In ihrer Rede geben unsere Abiturienten aber auch soziologische Denkanstöße. Freiheit bedeutet für sie nicht, das Fähnchen im Wind zu sein, es erfordert auch Werte, Normen und Ziele, an die man sich bindet. In ihrer Schulzeit wurden ihnen wichtige Werte, wie Freiheit, Gleichheit oder Solidarität vermittelt, mit dem Eintritt in die Welt außerhalb der Schule werden sie aber nun auch mit konträren Wertvorstellungen konfrontiert werden. Und nun liege es an ihnen selbst, ihren Werten treu zu bleiben, Rückgrat zu beweisen und Standhaftigkeit zu zeigen auch gegen Unrechtes oder etwas, was sich „Geist der Zeit“ nennt. Christian Stahl appelliert an seine Mitschülerinnen und Mitschüler ihr robustes Wertefundament diszipliniert einzusetzen und sich dabei zu fragen, wer man (einmal) gewesen sein will und was man dafür bereit gewesen ist, zu geben.
Das Instrumentalensemble rundete die Reden mit „Merry go round of life“ musikalisch anspruchsvoll ab.

Nun war es soweit  – unsere Abiturientinnen und Abiturienten wurden zur feierlichen Verleihung ihrer Abiturzeugnisse durch Oberstufenkoordinatorin Dr. Johanna Butz auf die Bühne gebeten. Musikalisch unterstützt von eigens ausgewählten Musikstücken nahmen die jungen Damen und Herren voller Stolz, meist sehr elegant ihr Zeugnis über die Hochschulreife entgegen. Frau Dr. Butz kündigte die Abiturientinnen und Abiturienten gebührend an, der Schulleiter fand dabei für jede Absolventin, jeden Absolventen einige persönliche Worte und gratulierte ihnen aufrichtig und herzlich.

Auszeichnungen und Erwähnungen für besondere Leistungen und herausragendes Engagement wurden in den Kategorien „Schülersprecher/SMV“, „Musik“, „Sport“, „Technik“ und „Sanitätsdienst“ ausgelobt. Eine Mitgliedschaft in der Deutschen Physikalischen Gesellschaft erhalten Lukas Bücherl, Elias Gallersdörfer und Leo Siegert.
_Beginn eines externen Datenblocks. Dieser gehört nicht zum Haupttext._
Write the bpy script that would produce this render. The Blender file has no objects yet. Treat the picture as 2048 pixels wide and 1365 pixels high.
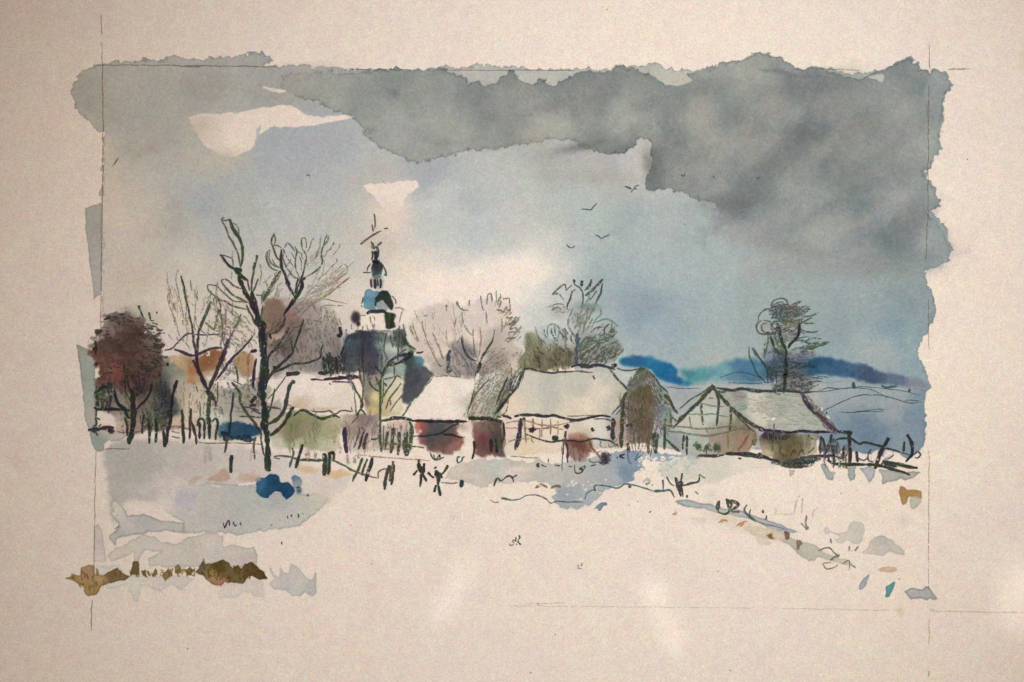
import bpy, math, random
import numpy as np
random.seed(7)
rng = np.random.default_rng(11)

# ------------------------------------------------------------------ camera, world, lamps, exposure
scene = bpy.context.scene
U = 0.00025                                   # one unit of the drawing = 0.25 mm
def wx(x): return (x - 1024.0) * U
def wy(y): return (682.5 - y) * U

cam_d = bpy.data.cameras.new('camera'); cam = bpy.data.objects.new('camera', cam_d)
scene.collection.objects.link(cam); scene.camera = cam
cam_d.lens = 50; cam_d.sensor_width = 36; cam_d.clip_start = 0.01; cam_d.clip_end = 50
cam.location = (0, 0, 0.512 * 50 / 36)

world = bpy.data.worlds.new('World'); scene.world = world; world.use_nodes = True
world.node_tree.nodes['Background'].inputs[0].default_value = (1.0, 0.76, 0.58, 1)
world.node_tree.nodes['Background'].inputs[1].default_value = 0.27

def lamp(name, kind, loc, target, energy, color, **kw):
    d = bpy.data.lights.new(name, kind); o = bpy.data.objects.new(name, d)
    scene.collection.objects.link(o); d.energy = energy; d.color = color
    for k, v in kw.items(): setattr(d, k, v)
    o.location = loc
    import mathutils
    v = mathutils.Vector(target) - mathutils.Vector(loc)
    o.rotation_euler = v.to_track_quat('-Z', 'Y').to_euler()
    return o
# the room lamp: warm, high above the right side of the sheet, its beam fading towards the corners
lamp('room_lamp', 'SPOT', (0.40, 0.50, 1.30), (wx(1230), wy(700), 0), 68, (0.96, 0.965, 0.98),
     spot_size=math.radians(33), spot_blend=1.0, shadow_soft_size=0.10)
lamp('fill_lamp', 'AREA', (0.1, -0.25, 1.5), (0, 0, 0), 3.6, (1.0, 0.82, 0.68), size=0.9)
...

Die Gesellschaft Deutscher Chemiker ehrt Franziska Grillmeier, Elisa Spörl und Julian Steinsdörfer, der auch die goldene Ehrennadel des Deutschen Altphilologenverbandes verliehen bekommt. Ein Glückwunschschreiben der Kulturbevollmächtigten, Frau Ministerpräsidentin Anke Rehlinger erhalten Aghayeva Laman, Pierre Glatigny, Sarah Schieder und Elisa Spörl, die auch als jahrgansgsbeste Abiturientin ausgezeichnet wurde.

Im Anschluss an die offiziellen Feierlichkeiten luden die Abiturientinnen und Abiturienten zu einem gemeinsamen zwanglosen Fest bei Speis und Trank im Pausenhof des Augustinus-Gymnasiums.